Pay what you can at this grocery store in the Junction

Feed It Forward wants all Torontonians to have access to local and organic produce


Canadians throw away $31 billion worth of consumable food a year, and one of seven people continue to live in poverty. In response, Feed It Forward is starting the world’s first pay-what-you-can grocery store this weekend in Toronto.

The Feed It Forward Pay What You Can Grocery Store, Bakery and Coffee Shop launches June 16 at 3324 Dundas West in the Junction. The store is open from 12 to 7 pm.

The grocery store is one of Feed It Forward’s many initiatives to combat food insecurity and waste as well as to provide subsidized food to Toronto households in need.

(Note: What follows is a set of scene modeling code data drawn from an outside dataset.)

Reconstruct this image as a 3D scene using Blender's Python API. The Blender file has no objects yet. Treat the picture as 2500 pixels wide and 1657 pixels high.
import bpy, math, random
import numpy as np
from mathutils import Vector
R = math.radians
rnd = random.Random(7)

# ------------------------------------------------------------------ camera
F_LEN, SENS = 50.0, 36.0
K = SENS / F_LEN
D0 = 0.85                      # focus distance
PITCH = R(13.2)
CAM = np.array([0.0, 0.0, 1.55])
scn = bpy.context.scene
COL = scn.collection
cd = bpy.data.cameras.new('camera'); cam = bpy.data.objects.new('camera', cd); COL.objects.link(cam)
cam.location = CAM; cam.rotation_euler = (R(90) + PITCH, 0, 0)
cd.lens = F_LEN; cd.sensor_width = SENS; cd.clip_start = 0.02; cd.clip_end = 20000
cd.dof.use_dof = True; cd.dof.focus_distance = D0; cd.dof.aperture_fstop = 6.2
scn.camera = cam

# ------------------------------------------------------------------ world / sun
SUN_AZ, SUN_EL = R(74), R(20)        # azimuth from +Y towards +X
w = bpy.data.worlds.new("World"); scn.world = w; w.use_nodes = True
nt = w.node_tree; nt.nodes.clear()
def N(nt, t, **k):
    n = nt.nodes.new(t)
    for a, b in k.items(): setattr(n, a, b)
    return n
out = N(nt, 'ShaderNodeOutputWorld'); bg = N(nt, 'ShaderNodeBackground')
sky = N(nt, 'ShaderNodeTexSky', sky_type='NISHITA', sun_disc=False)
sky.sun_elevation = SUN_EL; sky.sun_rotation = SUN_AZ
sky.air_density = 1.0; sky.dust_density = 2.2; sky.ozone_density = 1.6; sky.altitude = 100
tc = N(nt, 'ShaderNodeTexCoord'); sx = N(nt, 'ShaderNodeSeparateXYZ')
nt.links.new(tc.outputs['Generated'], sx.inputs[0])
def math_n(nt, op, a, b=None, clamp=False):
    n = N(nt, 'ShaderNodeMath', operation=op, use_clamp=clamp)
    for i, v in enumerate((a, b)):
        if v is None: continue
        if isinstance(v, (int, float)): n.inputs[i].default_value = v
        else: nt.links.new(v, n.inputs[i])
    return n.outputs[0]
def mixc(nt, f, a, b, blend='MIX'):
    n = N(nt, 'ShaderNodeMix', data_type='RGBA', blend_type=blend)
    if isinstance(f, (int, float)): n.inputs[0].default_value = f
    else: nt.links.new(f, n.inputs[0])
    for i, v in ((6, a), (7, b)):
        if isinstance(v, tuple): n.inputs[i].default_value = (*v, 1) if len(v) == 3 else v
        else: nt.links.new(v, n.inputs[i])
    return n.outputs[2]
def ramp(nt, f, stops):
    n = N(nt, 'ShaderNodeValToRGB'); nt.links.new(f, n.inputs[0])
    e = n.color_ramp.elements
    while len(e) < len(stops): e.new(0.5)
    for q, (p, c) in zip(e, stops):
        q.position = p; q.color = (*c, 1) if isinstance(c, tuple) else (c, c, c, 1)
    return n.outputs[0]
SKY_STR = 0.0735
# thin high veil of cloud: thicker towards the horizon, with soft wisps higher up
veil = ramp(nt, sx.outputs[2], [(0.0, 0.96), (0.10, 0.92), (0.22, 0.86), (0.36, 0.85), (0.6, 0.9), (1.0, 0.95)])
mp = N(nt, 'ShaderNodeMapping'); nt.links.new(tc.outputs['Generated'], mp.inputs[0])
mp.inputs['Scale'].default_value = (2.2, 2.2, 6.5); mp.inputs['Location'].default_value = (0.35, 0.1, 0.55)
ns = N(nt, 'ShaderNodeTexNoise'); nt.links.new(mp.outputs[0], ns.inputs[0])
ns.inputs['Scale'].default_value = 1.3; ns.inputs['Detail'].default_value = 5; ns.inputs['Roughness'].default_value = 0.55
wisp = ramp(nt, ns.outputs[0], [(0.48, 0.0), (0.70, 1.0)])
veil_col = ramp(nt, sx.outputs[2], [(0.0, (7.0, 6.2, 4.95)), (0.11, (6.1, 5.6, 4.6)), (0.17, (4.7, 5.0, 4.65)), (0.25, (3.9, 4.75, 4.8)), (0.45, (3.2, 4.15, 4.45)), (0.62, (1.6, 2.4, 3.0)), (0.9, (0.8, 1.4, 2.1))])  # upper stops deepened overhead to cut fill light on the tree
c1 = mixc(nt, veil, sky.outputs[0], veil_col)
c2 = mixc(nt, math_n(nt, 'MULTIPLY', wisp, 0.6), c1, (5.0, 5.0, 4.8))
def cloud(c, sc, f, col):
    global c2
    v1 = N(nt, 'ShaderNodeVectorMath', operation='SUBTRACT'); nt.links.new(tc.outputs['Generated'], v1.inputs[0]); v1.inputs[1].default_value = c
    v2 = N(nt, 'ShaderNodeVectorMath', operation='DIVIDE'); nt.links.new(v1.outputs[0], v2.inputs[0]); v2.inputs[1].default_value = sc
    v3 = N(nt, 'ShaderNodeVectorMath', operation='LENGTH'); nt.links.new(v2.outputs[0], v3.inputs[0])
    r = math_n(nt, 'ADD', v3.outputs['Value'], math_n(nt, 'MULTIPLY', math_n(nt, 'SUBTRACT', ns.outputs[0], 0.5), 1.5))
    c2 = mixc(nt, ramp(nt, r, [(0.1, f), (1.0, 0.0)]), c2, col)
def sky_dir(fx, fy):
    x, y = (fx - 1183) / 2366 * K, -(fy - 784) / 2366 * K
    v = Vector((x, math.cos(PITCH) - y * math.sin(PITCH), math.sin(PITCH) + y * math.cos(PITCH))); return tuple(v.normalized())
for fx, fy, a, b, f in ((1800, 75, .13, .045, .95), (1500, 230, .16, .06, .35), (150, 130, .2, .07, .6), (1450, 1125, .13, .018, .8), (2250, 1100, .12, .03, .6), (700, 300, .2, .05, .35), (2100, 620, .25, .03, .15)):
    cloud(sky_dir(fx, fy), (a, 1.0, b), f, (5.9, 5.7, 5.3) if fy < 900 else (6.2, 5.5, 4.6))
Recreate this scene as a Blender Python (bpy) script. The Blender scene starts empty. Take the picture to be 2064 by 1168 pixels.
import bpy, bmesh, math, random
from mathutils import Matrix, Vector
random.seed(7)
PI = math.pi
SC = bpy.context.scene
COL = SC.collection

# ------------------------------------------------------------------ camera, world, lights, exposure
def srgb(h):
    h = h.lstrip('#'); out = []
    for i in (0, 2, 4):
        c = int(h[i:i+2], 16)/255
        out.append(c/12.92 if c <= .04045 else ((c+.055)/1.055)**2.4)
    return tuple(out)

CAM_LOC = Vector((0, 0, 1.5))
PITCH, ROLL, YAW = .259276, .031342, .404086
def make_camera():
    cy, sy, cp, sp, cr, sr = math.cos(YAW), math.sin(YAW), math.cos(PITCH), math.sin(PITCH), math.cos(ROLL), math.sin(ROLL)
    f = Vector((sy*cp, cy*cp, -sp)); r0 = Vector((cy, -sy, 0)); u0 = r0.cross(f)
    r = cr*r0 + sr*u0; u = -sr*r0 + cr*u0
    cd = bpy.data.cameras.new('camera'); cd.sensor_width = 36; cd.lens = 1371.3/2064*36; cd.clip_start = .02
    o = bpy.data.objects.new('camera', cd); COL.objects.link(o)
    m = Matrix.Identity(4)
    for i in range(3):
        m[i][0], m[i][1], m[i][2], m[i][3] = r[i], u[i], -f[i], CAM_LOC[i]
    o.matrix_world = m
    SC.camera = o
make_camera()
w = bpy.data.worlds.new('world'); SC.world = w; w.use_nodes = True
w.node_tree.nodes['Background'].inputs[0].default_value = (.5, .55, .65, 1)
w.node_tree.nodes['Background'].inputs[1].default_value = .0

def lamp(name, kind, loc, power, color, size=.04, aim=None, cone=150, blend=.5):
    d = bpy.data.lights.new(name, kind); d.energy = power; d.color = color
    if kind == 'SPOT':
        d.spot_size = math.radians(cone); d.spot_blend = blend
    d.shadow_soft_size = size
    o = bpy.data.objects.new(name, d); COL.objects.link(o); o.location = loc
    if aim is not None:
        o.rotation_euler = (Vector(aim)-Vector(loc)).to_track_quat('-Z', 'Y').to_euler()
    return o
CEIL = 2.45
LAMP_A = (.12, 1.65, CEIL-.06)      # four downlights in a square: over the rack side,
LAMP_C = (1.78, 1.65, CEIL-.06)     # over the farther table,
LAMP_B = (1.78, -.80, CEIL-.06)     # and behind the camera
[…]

“We rescue daily 1,000 pounds of produce. We make nutritiously balanced meals, put them in biodegradable containers and feed as many people possibly for free,” Feed It Forward founder Jagger Gordon said.

A previous initiative, Feed It Forward Soup Bar, was the first pay-what-you-can restaurant that served soup and bread. It was housed in a converted shipping-container stall at Market 707, but its lease renewal was denied. As a result, Gordon chose to pursue this new project.

“I found a brick and mortar that’s a bit more expensive,” he said. “I decided to open it up and make a café, bakery and grocery store out of it where I can feed as many people as I can on a pay-what-you-can system.”

Patrons at the store can also pay it forward by paying for another customer in need.

Produce for the grocery store comes from Greenwood Farms, an organic farm in Whitby that was donated to the organization. Twice a week, Gordon and 500 volunteers go to the farm and harvest over 40,000 pounds of produce.

The grocery store will not only sell organic locally sourced produce, but also usual grocery store staples.

“[Customers] can take fresh baked goods, bread, pastries, fresh brewed coffee or coffee beans, and their daily provisions of rice, beans, sugar, flour needed to provide their own meals,” Gordon said.

In an effort to be waste free and environmentally friendly, the store has a Bring Your Own Container (BYOC) program. Of the inevitable waste garnered from the store, Feed It Forward has partnered with local programs that will recycle or re-use their waste.

Working with this theme, the space has been designed by Jonathan Furlong, whose claim-to-fame is the TV series Restaurant Makeover. The interior will feature shelves and tables made from recycled and reclaimed material.

The grocery store will also feature a community rooftop garden and living wall. Designed and assisted by Frank Ferragine, owner of Frankie Flowers. The objective is to provide an accessible urban growing space for the community. Volunteers will be responsible for planting and growing the organic vegetables.